The Piano Exchange has little direct retail traffic, so it doesn't really need to be downtown, an owner of the building says.

By SHARON L. BOND

© St. Petersburg Times, published February 7, 2001


ST. PETERSBURG -- What once was a church, a cafeteria, a parking garage and then a shop selling pianos soon could be another entertainment venue for downtown.

The Piano Exchange, at 232 Second St. N, is for lease. Owners Bill Pendergast and Bob Barnes figure that since it is across the street from BayWalk, the Piano Exchange would be appropriate for a restaurant or entertainment venue.

Since he posted the for-lease sign, Pendergast has gotten lots of inquiries about the building, many from people interested in nightclubs or restaurants. The long, open building has 13,000 square feet, with offices to one side. From its days as a cafeteria, it has adequate water supply and drainage, plus 10 toilets and a grease trap, Pendergast said.

The Piano Exchange eventually will move to the company's warehouse on 22nd Street S.

"The value of this place for different retail would produce good income, and we would operate the wholesale business down" at the warehouse, Pendergast said.

The exchange has little direct retail traffic, he said, so it doesn't really need to be downtown.

"Most of our customers come by phone. Ninety percent of our business is wholesale," he said. Orders for the used Yamaha and Kawai pianos that the exchange reconditions come from retailers all over the country. One customer from South America buys annually.

Lack of adequate parking made it harder for retail business and troubling for deliveries at the Second Street N site, Pendergast said.

"We've had a tough time with parking. With a piano, you can't just stop and run in," he said.

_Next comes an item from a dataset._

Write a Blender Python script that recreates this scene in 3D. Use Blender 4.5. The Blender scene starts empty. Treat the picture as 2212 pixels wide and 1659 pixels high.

Still, people do walk in off the street and try out the instruments, the majority of which are grand pianos. That sometimes brings in others who hear the music.

Gary Sterling, 25, a saxophone player who composes on the piano, sat at three different pianos Monday, improvising on his own compositions.

"I'm looking for a piano," he said. He talked to a friend on his portable phone as he played so she could hear. "She's helping me."

Pendergast said the exchange was built in 1927 as an A-frame, sawdust floor church. "Then it was a parking garage for years and the Heldt family put in a cafeteria during the war years," he said.

The building's interior has murals of tropical landscapes painted by George Snow Hill on the front and back walls and signed by Hill. He is the muralist whose work of art in City Hall was ripped down by Omali Yeshitela in 1966 after hanging 21 years. Yeshitela, then known as Joe Waller, thought the mural depicted blacks in a derogatory manner.

In 1936 Hill painted murals at the Coast Guard Station in St. Petersburg as part of a WPA project. Among the scenes were a mermaid and a scantily clad woman being rescued from a boat that was going down. In 1998 those scenes were criticized for their nudity, and questions raised about whether they should be in a workplace now inhabited by men and women.